The final countdown

jueves, marzo 16, 2006

Todavía está oscuro cuando despierto. En mi pieza todos duermen. Bajo al living.
“Bon jour” me saluda Monique con voz seca desde la cocina; me dedica una sonrisa corta y vuelve a concentrarse en su tazón humeante. Está sentada bien derecha, los hombros tiesos: “Una postura recta es lo más importante en la vida”, habla en inglés, mira hacia fuera por la ventana, “la columna, es importante que esté recta cuando uno se sienta”, explica y vuelve a tomar su taza. “Seguro”, acepto, no muy convencido, mientras desenvuelvo mi desayuno: un tostado de pan negro, cargado de fiambre y queso derretido; un pote con tirabuzones de manteca y mermelada de grosellas. Me sirvo café de un termo.
“Dicen que el sauna finlandés es bueno para la piel: desintoxica”, comenta Monique, se limpia los labios finos con una servilleta de papel.
“Parece que mañana por la noche vamos a tener una sesión”, le comento, “Paralopus le ha pedido a Lars que le explique como funciona”.
“Ese griego…, no me extraña que esté interesado en el sauna. Quiere vernos en bikini”. El comentario filoso me descoloca. “Es un buen muchacho”, acoto, dándole pie a Monique para que se explaye mientras yo le entro al sánguche con ganas.
“Está que hierve, ya me pellizcó el trasero dos veces, ¡la próxima me va a oír!”.
“Es la sangre del Mediterráneo”, aporto, con la boca llena.
“Y eso qué, yo también tengo sangre latina pero sé moderar mis instintos. Qué se creé el muy semental, yo no soy como esas dos porristas bombacha floja”, temblequea, parece un robot en cortocircuito “si me vuelve a tocar le, le…” duda, estudia la mesa como buscando palabras, “le clavo un cuchillo en la mano, eso, se lo clavo”. Aprieta con fuerza el cuchillo enmantecado entre sus dedos finos. La observo extrañado, mi vaso de café suspendido en el aire: esta mina es un volcán.
“Disculpe, es que ese hombre…” los puntos suspensivos caen sobre la mesa como un pedido de ayuda; salgo al cruce: “No se preocupe, Monique; estas cosas pasan”, agradece mi piedad con una sonrisa y pestañea, los labios finos han vuelto a su rictus amable y congelado.
Bebo en silencio. Me pregunto cuántos años tendrá: es de esas mujeres de edad indescifrable, la piel lisa, sin arrugas, lindo cuerpo pero hay algo que no cuadra en el semblante.

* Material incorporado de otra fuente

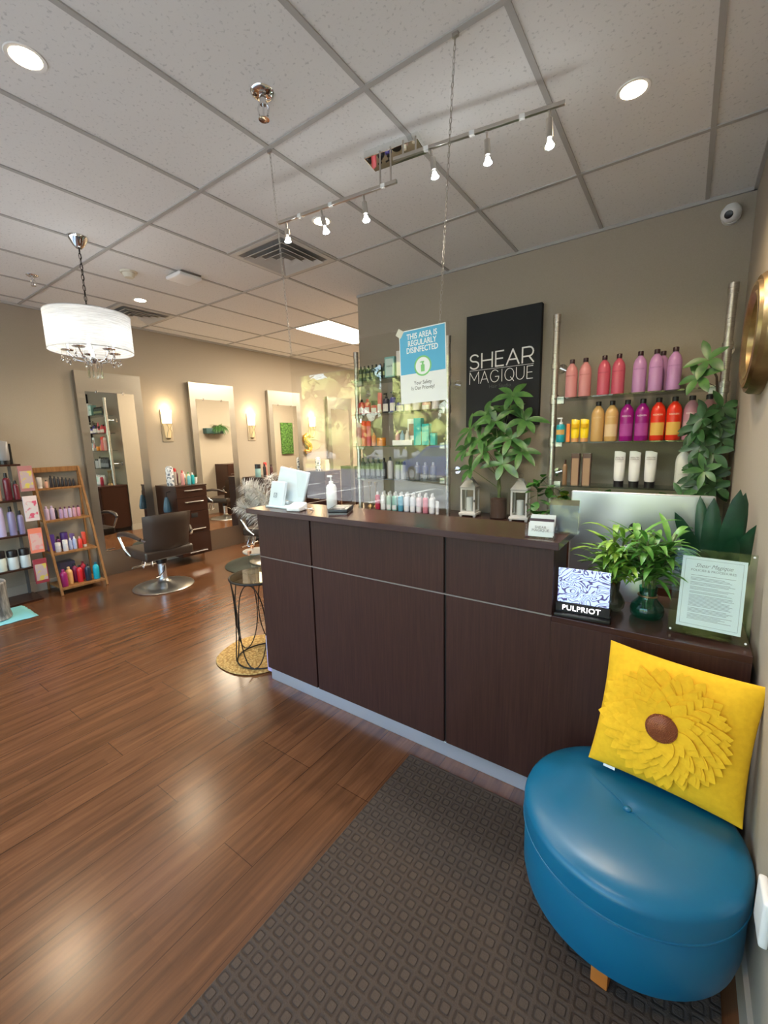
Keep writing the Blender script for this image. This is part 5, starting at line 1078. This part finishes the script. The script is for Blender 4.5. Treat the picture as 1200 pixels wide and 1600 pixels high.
lrow(1, [('slim', -5.56, 1.585, pu, pu, .15, .022, 'left lilac bottle'), ('slim', -5.56, 1.635, pu, pu, .15, .022, 'right lilac bottle of the tall pair'), ('slim', -5.58, 1.675, bk, BLK, .12, .014, 'black bottle beside the lilac pair')] + [('jar' if k < 0 else 'slim', -5.56, 1.712 + .042 * k, [(.45, .3, .5), (.5, .36, .55), (.5, .4, .58), (.55, .3, .38), (.58, .25, .32)][k], (.12, .03, .08), .125, .018, ['plum topped mauve bottle', 'mauve bottle beside it', 'pale violet bottle', 'rose bottle', 'red end bottle'][k]) for k in range(5)])
lrow(2, [('box', -5.58, 1.59, (.10, .05, .30), BLK, .18, .03, 'deep purple carton at the left end'), ('slim', -5.58, 1.655, (.12, .02, .10), BLK, .15, .022, 'plum bottle in the back row'), ('jar', -5.60, 1.72, (.08, .03, .2), (.08, .03, .2), .18, .035, 'dark violet jar at the back'), ('tube', -5.58, 1.79, (.16, .10, .3), WHT, .16, .024, 'violet tube in the back row'),
         ('jar', -5.47, 1.615, (.6, .6, .66), WHT, .1, .027, 'white jar at the front left'), ('jar', -5.45, 1.675, (.62, .62, .66), WHT, .12, .024, 'white jar second at the front'), ('slim', -5.47, 1.73, (.35, .42, .66), WHT, .13, .017, 'left pale blue bottle'), ('slim', -5.47, 1.77, (.4, .48, .72), WHT, .14, .018, 'right pale blue bottle'), ('slim', -5.47, 1.82, (.66, .05, .04), (.6, .3, .3), .13, .02, 'bright red bottle near the right end'), ('tube', -5.50, 1.875, (.66, .08, .05), (.7, .66, .6), .17, .022, 'cream topped red tube at the right end')])
lrow(3, [('litre', -5.36, 1.59, (.30, .02, .13), (.25, .01, .1), .19, .034, 'crimson pink bottle at the front left'), ('litre', -5.42, 1.66, (.66, .40, .16), (.6, .4, .2), .19, .034, 'golden bottle'), ('box', -5.60, 1.70, (.10, .09, .14), BLK, .22, .07, 'dark box at the back'), ('litre', -5.47, 1.735, (.25, .02, .08), BLK, .2, .03, 'dark wine red bottle at the back'), ('litre', -5.40, 1.755, (.60, .02, .03), BLK, .19, .028, 'bright red bottle in the middle'), ('litre', -5.50, 1.825, (.5, .02, .04), (.2, .01, .02), .2, .03, 'red bottle in the back row'), ('litre', -5.38, 1.825, (.015, .03, .05), BLK, .19, .03, 'black bottle left of the turquoise one'), ('litre', -5.37, 1.905, (.01, .40, .50), (.01, .1, .15), .19, .032, 'turquoise bottle at the right end')])

# ------------------------------------------------------------------ black retail rack at the far left
t = thing('retail_rack', 'black retail rack cut off by the left edge, beside the wooden ladder', 'rack', (0, 0, 0)); RZ = (1.40, 1.05, .70, .36)
for z in RZ: obj('rack_shelf', mk(box, -5.66, -5.36, .75, 1.38, z - .018, z), cab_wood, t, False)
for y in (.76, 1.36): obj('upright', mk(box, -5.67, -5.645, y - .012, y + .012, 0, 1.62), P('clear_upright', (.12, .13, .13), .2), t, False)
obj('foot', mk(box, -5.67, -5.34, .74, 1.39, 0, .02), cab_wood, t, False)
def rrow(lvl, items):
    for (kd, x, y, c, cp, h, r, desc) in items: vessel(kd, 'rack_product', desc + ' on the black retail rack', 'tube' if kd == 'tube' else ('jar' if kd == 'jar' else ('box' if kd == 'box' else 'bottle')), x, y, RZ[lvl] + .0005, c, cp, h, r, PI / 2, 'products on the black retail rack')
rrow(0, [('tube', -5.45, 1.28, (.22, .22, .23), BLK, .23, .05, 'grey squeeze tube near the right end of the top shelf'), ('tube', -5.45, 1.16, (.35, .36, .4), BLK, .2, .045, 'pale grey tube on the top shelf, second from the right'), ('box', -5.54, 1.33, (.02, .02, .02), BLK, .2, .035, 'black box at the right end of the top shelf'), ('box', -5.55, 1.22, (.10, .07, .28), BLK, .42, .045, 'tall violet box at the back of the top shelf')])
rrow(1, [('slim', -5.42, 1.33, (.16, .02, .03), BLK, .19, .023, 'dark red bottle at the right end of the second shelf'), ('slim', -5.42, 1.265, (.14, .015, .025), BLK, .27, .03, 'taller dark red bottle on the second shelf'), ('slim', -5.42, 1.19, (.5, .3, .22), BLK, .23, .024, 'salmon bottle with black top on the second shelf'), ('litre', -5.52, 1.14, bk, BLK, .28, .035, 'black bottle on the second shelf')])
rrow(2, [('slim', -5.42, 1.325, (.25, .22, .38), BLK, .24, .024, 'smoky lilac bottle at the right end of the third shelf'), ('slim', -5.42, 1.255, (.28, .25, .42), BLK, .29, .03, 'taller smoky lilac bottle on the third shelf'), ('can', -5.42, 1.17, (.55, .48, .7), (.55, .48, .7), .29, .032, 'pale lilac can on the third shelf')])
rrow(3, [('jar', -5.42, 1.31, (.60, .66, .66), BLK, .19, .042, 'rightmost white jar with black lid on the lowest shelf'), ('jar', -5.42, 1.215, (.60, .66, .66), BLK, .19, .042, 'middle white jar with black lid on the lowest shelf'), ('jar', -5.42, 1.12, (.62, .68, .6), BLK, .2, .042, 'leftmost white jar with black lid on the lowest shelf')])
for z, c, c2, lab in ((1.13, (.42, .18, .18), (.6, .5, .48), 'top pink hanging package on the side of the black rack'), (.83, (.72, .60, .60), (.62, .10, .18), 'white and pink hanging package on the side of the black rack'), (.50, (.75, .22, .14), (.70, .30, .30), 'coral hanging package on the side of the black rack'), (.18, (.30, .04, .06), (.6, .5, .1), 'lowest dark red hanging package on the side of the black rack')):
    t = thing('hanging_package', lab, 'package', (-5.335, 1.40, z), PI / 2, 'hanging packages on the black rack'); obj('card', mk(box, -.055, .055, -.012, .012, 0, .25), P('pack_%.2f_%.2f' % c[:2], c, .5), t, False); pm = P('packp_%.2f_%.2f' % c2[:2], c2, .5); n, l, b = nodes(pm); v = mapped(pm, (1, 1, 1)); r, tt = noise_ramp(pm, v, c2, tuple(min(.8, q * .4 + .35) for q in c), 22, 1, .42, .5); l.new(r.outputs[0], b.inputs['Base Color']); obj('print', mk(rbox, -.047, .047, -.0135, -.012, .03, .20, .0007, 1), pm, t)
t = thing('tree_stump_stool', 'grey tree stump stool at the far left edge on aqua cloth', 'stool', (-5.10, .93, .012)); sil = P('stump_grey', (.22, .22, .21), .6, .2); n, l, b = nodes(sil); v = mapped(sil, (14, 14, 3)); r, tt = noise_ramp(sil, v, (.09, .09, .09), (.36, .36, .35), 2.5, 6); l.new(r.outputs[0], b.inputs['Base Color']); bump(sil, tt.outputs[0], .6, .02)
bm = mk(lathe, [(0, 0), (.15, 0), (.14, .05), (.135, .2), (.14, .33), (.13, .34), (0, .34)], seg=32)
for q in bm.verts: a = math.atan2(q.co.y, q.co.x); q.co.x *= 1 + .05 * math.sin(3 * a); q.co.y *= 1 + .05 * math.sin(3 * a + 1)
obj('trunk', bm, sil, t)
bm = bmesh.new(); random.seed(12); vs2 = {}
for i in range(15):
    for j in range(13): vs2[i, j] = bm.verts.new((-5.32 + .034 * i + random.uniform(-.006, .006), .70 + .042 * j + random.uniform(-.006, .006), .003 + random.uniform(0, .006) * ((i in (0, 14)) or (j in (0, 12)))))
for i in range(14):
    for j in range(12): bm.faces.new((vs2[i, j], vs2[i + 1, j], vs2[i + 1, j + 1], vs2[i, j + 1]))
o = obj('aqua_cloth', bm, P('aqua_fabric', (.20, .55, .60), .8)); tag(o, 'aqua cloth spread on the floor under the tree stump stool', 'cloth'); sm_ = o.modifiers.new('thick', 'SOLIDIFY'); sm_.thickness = .0015

# ------------------------------------------------------------------ side wall, seen in the mirrors
t = thing('planter_wall_shelf', 'dark teal wall planter box with a trailing fern, reflected in the second mirror', 'wall planter', (XS, 5.75, 1.80))
obj('planter_box', mk(rbox, -.14, -.001, -.22, .22, 0, .12, .006, 2), P('planter_teal', (.02, .06, .06), .5), t); bl = bmesh.new(); random.seed(2)
for k in range(160): a = random.uniform(0, 6.28); leaf(bl, (-.07 + random.uniform(-.03, .03), .14 + random.uniform(-.05, .05), .12), (math.cos(a) * .8 - .3, math.sin(a), random.uniform(.3, 1.2)), random.uniform(.15, .38), .016, random.uniform(2, 4), .2, n_=6)
obj('foliage', bl, leaf_mid, t, recalc=False)
t = thing('moss_panel', 'green moss wall panel on the side wall, reflected in the third mirror', 'wall panel', (XS, 7.95, 1.68)); mossm = P('moss', (.04, .13, .02), .95); n, l, b = nodes(mossm); v = mapped(mossm, (1, 1, 1)); r, tt = noise_ramp(mossm, v, (.02, .07, .01), (.12, .26, .05), 22, 5); l.new(r.outputs[0], b.inputs['Base Color']); bump(mossm, tt.outputs[0], 1, .04)
obj('panel', mk(rbox, -.05, -.001, -.2, .2, -.41, .41, .01, 2), mossm, t)
def side_cab(y0, w_, h_, lab):
    t = thing('side_cabinet', lab, 'cabinet', (XS, y0, 0)); obj('body', mk(box, -.46, -.001, 0, w_, .0, h_), cab_wood, t, False, .001)
    for k in range(4): d_ = obj('drawer', mk(box, -.478, -.461, .005, w_ * .5, .04 + k * (h_ - .06) / 4, .04 + (k + 1) * (h_ - .06) / 4 - .006), cab_wood, t, False); obj('handle', mk(tube, [(-.49, .06, .1 + k * (h_ - .06) / 4), (-.49, w_ * .5 - .06, .1 + k * (h_ - .06) / 4)], .005, 6), chrome, d_)
side_cab(5.75, .95, 1.12, 'dark cabinet with drawers by the side wall, reflected in the second mirror'); 
t = thing('low_side_cabinet', 'low dark cabinet around the wall corner, reflected in the first mirror', 'cabinet', (XS, 4.03, 0)); obj('body', mk(box, -.36, -.001, 0, .9, 0, .98), cab_wood, t, False, .001); obj('top', mk(box, -.37, -.001, 0, .91, .98, 1.0), cab_wood, t, False)

# ------------------------------------------------------------------ outside the shop window
asph = P('asphalt', (.12, .125, .135), .9); n, l, b = nodes(asph); v = mapped(asph, (1, 1, 1)); r, tt = noise_ramp(asph, v, (.10, .105, .115), (.17, .175, .185), 3, 8); l.new(r.outputs[0], b.inputs['Base Color'])
struct('parking_lot', mk(box, -60, 40, -70, -2.6, -.3, -.12), asph, smooth=False); struct('sidewalk', mk(box, -60, 40, -2.6, YF - .101, -.3, -.02), P('concrete', (.42, .41, .38), .9), smooth=False)
lawn = P('lawn', (.10, .16, .04), .95); n, l, b = nodes(lawn); v = mapped(lawn, (1, 1, 1)); r, tt = noise_ramp(lawn, v, (.07, .12, .03), (.16, .22, .06), 4, 6); l.new(r.outputs[0], b.inputs['Base Color']); struct('lawn_strip', mk(box, -60, 40, -28, -17.5, -.12, -.02), lawn, smooth=False)
bm = bmesh.new()
for k in range(14): box(bm, -26 + k * 2.7, -25.88 + k * 2.7, -9.6, -5.2, -.12, -.116)
o = obj('parking_lines', bm, P('line_white', (.6, .6, .58), .8), smooth=False); o['kind'] = 'structure'
def tree(x, y, h, r, lab, m_, seed):
    random.seed(seed); t = thing('leafy_tree', lab, 'tree', (x, y, -.05), random.uniform(0, 6), 'trees beyond the parking lot')
    obj('trunk', mk(tube, [(0, 0, 0), (.1, 0, h * .3), (0, .1, h * .6)], [.22, .17, .08], 10), bark, t); bl = bmesh.new()
    for k in range(46):
        a = random.uniform(0, 6.28); z = h * random.uniform(.12, .95); R_ = r * random.uniform(.2, 1) * (1.15 - z / h) ** .6; c = Vector((R_ * math.cos(a), R_ * math.sin(a), z)); s = r * random.uniform(.28, .45)
        b0 = len(bl.verts); bmesh.ops.create_icosphere(bl, subdivisions=2, radius=s * .72, matrix=Matrix.Translation(c)); bl.verts.ensure_lookup_table()
        for q in bl.verts[b0:]: q.co += (q.co - c) * .5 * noise.noise(q.co * 1.7)
        for q in range(22):
            d = Vector((random.gauss(0, 1), random.gauss(0, 1), random.gauss(0, .8))).normalized(); leaf(bl, c + d * s * random.uniform(.3, 1), d + Vector((0, 0, random.uniform(-.4, .3))), random.uniform(.35, .7), .28, .3, .1, n_=2)
    obj('crown', bl, m_, t, recalc=False)
for k, (x, y, h, r, m_) in enumerate(((-37, -21, 7.5, 2.7, 1), (-31, -20, 6.0, 2.5, 0), (-25, -21, 7.2, 2.6, 1), (-19.2, -20, 8.2, 2.7, 0), (-13, -21, 9.5, 2.8, 1), (-7, -20, 8, 2.6, 0), (-1, -21, 9, 2.7, 1), (-28, -28.5, 8, 3, 0), (-20, -29, 9.5, 3, 1), (-11, -28.5, 10, 3, 0))):
    tree(x, y, h, r, 'leafy tree beyond the parking lot, reflected in the hanging screen', leaf_tree if m_ else leaf_tree2, 40 + k)
t = thing('parked_car', 'parked dark blue car reflected at the right of the hanging screen', 'car', (-7.4, -11.6, -.12), math.radians(28)); cb = P('car_blue', (.015, .035, .16), .25, .3, Coat_Weight=.8)
prof = [(-2.25, .35), (-2.25, .75), (-2.1, .88), (-1.25, 1.0), (-.55, 1.45), (.9, 1.5), (1.75, 1.12), (2.2, 1.02), (2.28, .6), (2.22, .35)]
def carside(bm, prof, hw, tap):
    L_ = [bm.verts.new((x, -(hw - tap * max(0, z - .95)), z)) for x, z in prof]; R2 = [bm.verts.new((x, (hw - tap * max(0, z - .95)), z)) for x, z in prof]; k = len(prof)
    bm.faces.new(L_); bm.faces.new(R2[::-1])
    for i in range(k): bm.faces.new((L_[i], R2[i], R2[(i + 1) % k], L_[(i + 1) % k]))
bm = bmesh.new(); carside(bm, prof, .9, .35); obj('body', bm, cb, t, bevel=.05); gcar = P('car_glass', (.04, .05, .06), .05)
bm = bmesh.new(); carside(bm, [(-1.18, 1.03), (-.52, 1.44), (-.50, 1.46), (-1.25, 1.03)], .74, .2); carside(bm, [(-.9, 1.06), (-.42, 1.38), (.82, 1.42), (1.4, 1.08)], .905, .36); obj('window_glass', bm, gcar, t)
for x in (-1.4, 1.4):
    for y in (-.82, .82): w2 = obj('wheel', mk(tube, [(x, y - .1, .33), (x, y + .1, .33)], .33, 28), P('tyre', (.02, .02, .02), .8), t); obj('hubcap', mk(tube, [(x, y - .11, .33), (x, y + .11, .33)], .19, 20), chrome, w2)
for y in (-.65, .65): obj('headlight', mk(rbox, -2.29, -2.2, y - .16, y + .16, .68, .82, .03, 2), P('headlight', (.7, .72, .75), .1), t)
obj('grille', mk(rbox, -2.28, -2.22, -.42, .42, .45, .72, .02, 2), black_pl, t)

“¿Viaja sola?”, le pregunto, como al pasar. “Sí, así es mejor. Me separé antes de salir de viaje”
Mierda, esta mujer es una caja de Pandora.
“Andaba con la secretaria”, concluye.
Desayunamos en silencio. Una tensa calma se sostiene en el aire. Al rato sale para la excursión a la Mina de Hierro.
La calma del ambiente me invita a la reflexión. Alimento la salamandra y miro hacia el bosque. Las primeras luces pintan el cielo de rosa y celeste. El lago congelado es un gigantesco ojo blanco entre los árboles.
A la tarde pesco un rato —un decir: no picaron ni una vez—; veo a Amadeo a lo lejos: sigue amontonando nieve en su mamotreto horrible. Antes de que oscurezca hacemos un fueguito y mateamos en silencio. Luego cenamos los nueve en la cabaña.
Paralopus está entusiasmadísimo con el asunto del sauna finlandés. Para explicarnos hace dibujos y mil sonidos incomprensibles; la francesa me mira con ojos de víbora; Hauna lava los platos; Monique y la parejita de chinos se van a dormir.
Con el griego, las dos yanquis y Amadeo jugamos al Karaoké. Paralopus nos regala una versión insoportable de “The final countdown”: hace los ruiditos del teclado y la guitarra. La nota de color es cuando se abre la camisa hawaina y termina la canción refregándose el pecho peludo. Demasiado. Me voy a dormir. Mientras subo la escalera escucho a las porristas que aplauden y pegan grititos de ardillas histéricas.